◆ WHAT IS BEING ASKED
Everything from the first line down to the line containing "SC.camera = cam" should be reproduced exactly; please include nothing else.

◆ STORED DATA
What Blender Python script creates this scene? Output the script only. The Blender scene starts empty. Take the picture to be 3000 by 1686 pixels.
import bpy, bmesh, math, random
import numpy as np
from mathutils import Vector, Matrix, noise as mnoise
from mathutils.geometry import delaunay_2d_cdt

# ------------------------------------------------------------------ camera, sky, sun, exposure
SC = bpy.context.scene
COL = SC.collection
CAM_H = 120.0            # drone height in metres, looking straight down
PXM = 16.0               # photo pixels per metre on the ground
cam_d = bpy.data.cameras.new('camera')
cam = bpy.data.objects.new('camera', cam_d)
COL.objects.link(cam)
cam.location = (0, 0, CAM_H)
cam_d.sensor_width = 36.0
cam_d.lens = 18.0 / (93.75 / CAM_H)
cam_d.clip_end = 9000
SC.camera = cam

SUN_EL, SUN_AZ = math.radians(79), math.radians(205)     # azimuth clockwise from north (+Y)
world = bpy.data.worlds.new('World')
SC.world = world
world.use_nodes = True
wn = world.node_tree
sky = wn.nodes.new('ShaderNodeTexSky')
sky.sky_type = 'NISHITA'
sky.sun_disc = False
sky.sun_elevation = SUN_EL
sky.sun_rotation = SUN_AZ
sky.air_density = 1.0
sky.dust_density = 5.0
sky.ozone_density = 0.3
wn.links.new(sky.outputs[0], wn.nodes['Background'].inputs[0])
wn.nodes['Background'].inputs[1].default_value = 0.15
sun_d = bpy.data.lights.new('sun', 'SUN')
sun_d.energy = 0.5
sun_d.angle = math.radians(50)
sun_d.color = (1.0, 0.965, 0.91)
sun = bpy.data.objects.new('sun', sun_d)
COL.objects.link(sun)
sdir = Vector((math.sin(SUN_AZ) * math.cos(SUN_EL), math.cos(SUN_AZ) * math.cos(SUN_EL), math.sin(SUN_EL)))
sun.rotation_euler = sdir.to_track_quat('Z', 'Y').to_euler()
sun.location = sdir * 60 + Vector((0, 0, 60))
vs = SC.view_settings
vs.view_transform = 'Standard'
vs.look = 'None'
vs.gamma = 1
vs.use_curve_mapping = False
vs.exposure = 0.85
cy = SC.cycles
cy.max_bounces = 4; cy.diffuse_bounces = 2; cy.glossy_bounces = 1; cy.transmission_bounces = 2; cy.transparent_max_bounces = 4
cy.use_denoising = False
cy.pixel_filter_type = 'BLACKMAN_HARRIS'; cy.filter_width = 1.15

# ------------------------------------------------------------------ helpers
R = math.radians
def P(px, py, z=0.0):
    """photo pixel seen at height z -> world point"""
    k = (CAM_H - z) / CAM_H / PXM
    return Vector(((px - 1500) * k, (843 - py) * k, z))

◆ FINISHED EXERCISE
What Blender Python script creates this scene? Output the script only. The Blender scene starts empty. Take the picture to be 3000 by 1686 pixels.
import bpy, bmesh, math, random
import numpy as np
from mathutils import Vector, Matrix, noise as mnoise
from mathutils.geometry import delaunay_2d_cdt

# ------------------------------------------------------------------ camera, sky, sun, exposure
SC = bpy.context.scene
COL = SC.collection
CAM_H = 120.0            # drone height in metres, looking straight down
PXM = 16.0               # photo pixels per metre on the ground
cam_d = bpy.data.cameras.new('camera')
cam = bpy.data.objects.new('camera', cam_d)
COL.objects.link(cam)
cam.location = (0, 0, CAM_H)
cam_d.sensor_width = 36.0
cam_d.lens = 18.0 / (93.75 / CAM_H)
cam_d.clip_end = 9000
SC.camera = cam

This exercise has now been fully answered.